Available data =
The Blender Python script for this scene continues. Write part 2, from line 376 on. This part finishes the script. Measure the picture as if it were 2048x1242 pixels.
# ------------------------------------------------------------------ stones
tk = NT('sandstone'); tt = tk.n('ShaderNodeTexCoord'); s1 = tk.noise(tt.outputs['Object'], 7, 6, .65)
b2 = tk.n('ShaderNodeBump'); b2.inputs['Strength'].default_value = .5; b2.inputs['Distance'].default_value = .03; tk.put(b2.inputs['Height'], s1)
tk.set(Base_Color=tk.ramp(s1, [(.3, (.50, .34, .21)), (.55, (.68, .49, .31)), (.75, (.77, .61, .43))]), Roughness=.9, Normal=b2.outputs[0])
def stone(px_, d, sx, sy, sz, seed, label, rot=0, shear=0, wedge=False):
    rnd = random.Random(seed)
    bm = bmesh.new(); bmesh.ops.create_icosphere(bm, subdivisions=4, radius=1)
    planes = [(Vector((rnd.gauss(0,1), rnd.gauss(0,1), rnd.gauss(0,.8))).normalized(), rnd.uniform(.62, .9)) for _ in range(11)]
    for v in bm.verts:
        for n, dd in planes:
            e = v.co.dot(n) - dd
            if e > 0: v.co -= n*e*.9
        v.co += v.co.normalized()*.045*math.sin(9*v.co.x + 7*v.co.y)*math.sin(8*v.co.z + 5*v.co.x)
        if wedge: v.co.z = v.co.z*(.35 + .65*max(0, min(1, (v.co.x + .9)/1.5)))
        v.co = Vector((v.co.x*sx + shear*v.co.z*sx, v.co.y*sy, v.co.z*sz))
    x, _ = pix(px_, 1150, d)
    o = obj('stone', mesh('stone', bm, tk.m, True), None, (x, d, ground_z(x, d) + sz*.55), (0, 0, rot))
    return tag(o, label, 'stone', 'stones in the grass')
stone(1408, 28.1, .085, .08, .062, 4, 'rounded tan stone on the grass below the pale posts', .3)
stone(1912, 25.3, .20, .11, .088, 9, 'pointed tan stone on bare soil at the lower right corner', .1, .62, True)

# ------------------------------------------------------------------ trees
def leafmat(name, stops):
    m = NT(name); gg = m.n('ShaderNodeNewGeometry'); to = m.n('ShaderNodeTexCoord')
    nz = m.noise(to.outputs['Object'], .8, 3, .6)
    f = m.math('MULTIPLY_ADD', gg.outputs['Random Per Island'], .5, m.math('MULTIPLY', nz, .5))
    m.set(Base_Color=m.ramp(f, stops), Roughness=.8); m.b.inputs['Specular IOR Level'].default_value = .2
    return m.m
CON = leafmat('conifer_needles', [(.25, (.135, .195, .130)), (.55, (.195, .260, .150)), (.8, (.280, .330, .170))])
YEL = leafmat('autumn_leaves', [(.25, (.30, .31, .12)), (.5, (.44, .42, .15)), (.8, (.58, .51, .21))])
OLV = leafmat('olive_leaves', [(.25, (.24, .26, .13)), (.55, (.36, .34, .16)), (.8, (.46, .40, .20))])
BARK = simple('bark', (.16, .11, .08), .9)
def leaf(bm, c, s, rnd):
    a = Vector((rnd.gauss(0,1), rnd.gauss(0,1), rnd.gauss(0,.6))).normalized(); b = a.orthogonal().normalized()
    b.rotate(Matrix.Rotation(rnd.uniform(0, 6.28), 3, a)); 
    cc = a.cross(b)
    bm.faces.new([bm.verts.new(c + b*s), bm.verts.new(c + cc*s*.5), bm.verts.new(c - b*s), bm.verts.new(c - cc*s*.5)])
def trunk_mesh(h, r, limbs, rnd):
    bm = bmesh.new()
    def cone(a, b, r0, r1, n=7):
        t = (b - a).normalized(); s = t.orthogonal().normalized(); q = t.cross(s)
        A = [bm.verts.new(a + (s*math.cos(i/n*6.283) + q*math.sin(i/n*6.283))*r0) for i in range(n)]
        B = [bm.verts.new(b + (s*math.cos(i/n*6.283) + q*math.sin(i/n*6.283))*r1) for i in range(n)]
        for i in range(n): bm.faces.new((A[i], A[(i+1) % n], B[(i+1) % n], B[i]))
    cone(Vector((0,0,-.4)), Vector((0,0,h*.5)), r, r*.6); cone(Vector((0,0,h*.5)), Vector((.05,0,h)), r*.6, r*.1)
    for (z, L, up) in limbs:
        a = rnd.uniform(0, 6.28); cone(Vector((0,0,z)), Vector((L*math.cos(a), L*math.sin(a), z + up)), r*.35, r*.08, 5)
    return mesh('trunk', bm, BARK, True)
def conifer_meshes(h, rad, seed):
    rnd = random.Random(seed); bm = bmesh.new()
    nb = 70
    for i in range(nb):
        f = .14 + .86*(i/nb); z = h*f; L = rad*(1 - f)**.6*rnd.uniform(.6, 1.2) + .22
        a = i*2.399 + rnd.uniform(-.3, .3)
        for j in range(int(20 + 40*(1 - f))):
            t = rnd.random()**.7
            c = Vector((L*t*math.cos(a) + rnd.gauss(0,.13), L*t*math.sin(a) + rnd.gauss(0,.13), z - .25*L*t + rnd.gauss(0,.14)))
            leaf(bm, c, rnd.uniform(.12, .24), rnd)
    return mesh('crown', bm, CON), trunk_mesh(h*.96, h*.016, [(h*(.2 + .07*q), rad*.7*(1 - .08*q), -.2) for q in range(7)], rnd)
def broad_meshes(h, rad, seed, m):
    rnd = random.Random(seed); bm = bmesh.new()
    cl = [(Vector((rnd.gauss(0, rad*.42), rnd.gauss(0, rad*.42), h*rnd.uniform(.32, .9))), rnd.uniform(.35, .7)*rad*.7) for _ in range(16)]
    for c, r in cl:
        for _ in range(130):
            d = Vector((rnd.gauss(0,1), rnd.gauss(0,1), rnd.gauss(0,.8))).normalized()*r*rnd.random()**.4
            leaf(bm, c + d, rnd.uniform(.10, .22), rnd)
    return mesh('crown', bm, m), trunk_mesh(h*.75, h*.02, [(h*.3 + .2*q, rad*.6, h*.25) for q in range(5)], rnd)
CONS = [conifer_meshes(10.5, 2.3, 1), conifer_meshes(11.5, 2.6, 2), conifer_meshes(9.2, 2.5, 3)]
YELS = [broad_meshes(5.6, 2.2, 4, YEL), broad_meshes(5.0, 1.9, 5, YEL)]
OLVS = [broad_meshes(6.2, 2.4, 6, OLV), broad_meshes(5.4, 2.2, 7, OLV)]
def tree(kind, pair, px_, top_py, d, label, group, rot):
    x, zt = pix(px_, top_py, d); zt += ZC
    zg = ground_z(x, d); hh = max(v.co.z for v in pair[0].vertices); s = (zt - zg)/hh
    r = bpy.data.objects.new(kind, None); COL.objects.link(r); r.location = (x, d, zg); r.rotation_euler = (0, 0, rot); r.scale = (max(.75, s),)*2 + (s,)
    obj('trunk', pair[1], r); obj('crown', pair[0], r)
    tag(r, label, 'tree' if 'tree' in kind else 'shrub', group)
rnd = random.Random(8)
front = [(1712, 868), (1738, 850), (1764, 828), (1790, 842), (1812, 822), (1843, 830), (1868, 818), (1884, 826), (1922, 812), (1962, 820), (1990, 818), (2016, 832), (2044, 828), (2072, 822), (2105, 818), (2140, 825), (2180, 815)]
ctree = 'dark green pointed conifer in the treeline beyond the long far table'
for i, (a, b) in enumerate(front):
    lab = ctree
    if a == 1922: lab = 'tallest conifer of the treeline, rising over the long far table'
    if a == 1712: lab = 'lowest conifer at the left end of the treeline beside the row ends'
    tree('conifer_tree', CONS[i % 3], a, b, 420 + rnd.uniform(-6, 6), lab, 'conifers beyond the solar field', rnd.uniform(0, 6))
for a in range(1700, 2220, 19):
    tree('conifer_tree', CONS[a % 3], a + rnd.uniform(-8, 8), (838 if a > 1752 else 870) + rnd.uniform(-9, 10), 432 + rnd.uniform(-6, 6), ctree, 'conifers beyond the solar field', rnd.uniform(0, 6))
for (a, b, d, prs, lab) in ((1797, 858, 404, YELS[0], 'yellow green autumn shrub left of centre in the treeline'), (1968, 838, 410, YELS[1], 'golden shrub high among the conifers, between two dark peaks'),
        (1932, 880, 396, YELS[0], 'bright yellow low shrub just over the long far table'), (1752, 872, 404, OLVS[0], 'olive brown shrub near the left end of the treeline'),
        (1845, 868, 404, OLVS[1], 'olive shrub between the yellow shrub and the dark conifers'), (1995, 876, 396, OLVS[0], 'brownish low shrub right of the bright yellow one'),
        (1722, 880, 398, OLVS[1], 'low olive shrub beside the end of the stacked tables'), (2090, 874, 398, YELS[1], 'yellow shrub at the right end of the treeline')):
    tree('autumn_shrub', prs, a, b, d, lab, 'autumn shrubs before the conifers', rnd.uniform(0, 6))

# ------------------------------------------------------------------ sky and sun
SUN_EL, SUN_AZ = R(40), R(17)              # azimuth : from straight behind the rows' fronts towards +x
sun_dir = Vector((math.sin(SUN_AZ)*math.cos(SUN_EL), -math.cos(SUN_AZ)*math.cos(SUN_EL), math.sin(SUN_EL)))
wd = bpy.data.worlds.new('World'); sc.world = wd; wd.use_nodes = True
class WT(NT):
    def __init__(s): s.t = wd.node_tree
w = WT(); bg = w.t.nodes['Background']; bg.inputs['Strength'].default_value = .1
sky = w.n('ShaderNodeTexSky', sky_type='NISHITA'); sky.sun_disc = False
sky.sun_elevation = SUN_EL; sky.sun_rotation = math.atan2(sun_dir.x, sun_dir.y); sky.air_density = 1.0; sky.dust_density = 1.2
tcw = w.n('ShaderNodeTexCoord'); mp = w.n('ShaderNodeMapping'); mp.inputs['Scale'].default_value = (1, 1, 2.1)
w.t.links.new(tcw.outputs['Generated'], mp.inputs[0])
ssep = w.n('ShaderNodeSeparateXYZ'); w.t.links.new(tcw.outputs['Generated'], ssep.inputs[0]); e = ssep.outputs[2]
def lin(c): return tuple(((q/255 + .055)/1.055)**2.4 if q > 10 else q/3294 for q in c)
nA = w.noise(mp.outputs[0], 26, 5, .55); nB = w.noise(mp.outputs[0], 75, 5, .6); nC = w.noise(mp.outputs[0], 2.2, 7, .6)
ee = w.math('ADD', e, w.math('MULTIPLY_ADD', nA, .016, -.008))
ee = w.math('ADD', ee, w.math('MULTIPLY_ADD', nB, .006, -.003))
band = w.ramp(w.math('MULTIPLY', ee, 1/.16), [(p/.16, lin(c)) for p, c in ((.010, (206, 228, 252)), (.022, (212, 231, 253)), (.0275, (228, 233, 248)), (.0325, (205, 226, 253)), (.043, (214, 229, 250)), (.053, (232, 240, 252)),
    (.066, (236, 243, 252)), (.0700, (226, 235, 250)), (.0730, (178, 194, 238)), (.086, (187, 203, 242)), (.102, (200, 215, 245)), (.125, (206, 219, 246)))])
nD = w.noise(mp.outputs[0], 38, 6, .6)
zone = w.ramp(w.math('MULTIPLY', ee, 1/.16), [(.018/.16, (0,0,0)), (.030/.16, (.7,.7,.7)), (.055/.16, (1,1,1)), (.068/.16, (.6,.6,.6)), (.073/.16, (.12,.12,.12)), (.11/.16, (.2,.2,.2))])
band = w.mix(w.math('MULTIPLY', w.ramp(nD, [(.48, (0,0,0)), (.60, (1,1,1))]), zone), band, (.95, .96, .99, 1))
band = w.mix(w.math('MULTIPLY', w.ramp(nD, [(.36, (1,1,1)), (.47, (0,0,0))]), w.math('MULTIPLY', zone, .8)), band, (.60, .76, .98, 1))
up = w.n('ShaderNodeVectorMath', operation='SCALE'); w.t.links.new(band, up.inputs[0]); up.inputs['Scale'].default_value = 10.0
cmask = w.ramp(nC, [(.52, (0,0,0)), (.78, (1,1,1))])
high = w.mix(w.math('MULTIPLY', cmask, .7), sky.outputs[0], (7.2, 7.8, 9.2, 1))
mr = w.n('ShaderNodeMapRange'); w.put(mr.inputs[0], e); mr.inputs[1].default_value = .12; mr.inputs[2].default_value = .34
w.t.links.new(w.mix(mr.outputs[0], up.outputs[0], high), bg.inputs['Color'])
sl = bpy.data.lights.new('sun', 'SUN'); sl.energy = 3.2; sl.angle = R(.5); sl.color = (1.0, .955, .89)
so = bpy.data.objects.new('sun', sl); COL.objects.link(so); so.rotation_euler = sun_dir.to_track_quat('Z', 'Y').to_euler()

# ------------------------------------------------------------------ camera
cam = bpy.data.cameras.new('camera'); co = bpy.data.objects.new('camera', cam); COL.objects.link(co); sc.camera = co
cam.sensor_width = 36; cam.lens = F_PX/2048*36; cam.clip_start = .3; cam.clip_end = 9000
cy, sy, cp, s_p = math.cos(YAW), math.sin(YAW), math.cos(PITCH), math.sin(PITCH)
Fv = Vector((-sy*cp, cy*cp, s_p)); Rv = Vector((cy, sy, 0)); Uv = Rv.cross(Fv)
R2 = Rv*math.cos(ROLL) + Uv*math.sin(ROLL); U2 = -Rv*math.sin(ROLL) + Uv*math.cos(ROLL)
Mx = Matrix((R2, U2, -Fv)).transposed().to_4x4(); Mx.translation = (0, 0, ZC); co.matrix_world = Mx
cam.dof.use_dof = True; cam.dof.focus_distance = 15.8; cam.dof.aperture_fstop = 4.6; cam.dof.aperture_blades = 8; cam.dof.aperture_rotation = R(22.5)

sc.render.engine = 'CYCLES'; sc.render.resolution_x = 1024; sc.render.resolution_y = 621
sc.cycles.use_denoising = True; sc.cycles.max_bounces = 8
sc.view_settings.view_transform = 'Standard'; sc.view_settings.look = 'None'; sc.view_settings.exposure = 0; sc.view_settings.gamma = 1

Aim of the task = How many lines of the listing include the string "from"? Answer with the number alone.

Correct answer = 2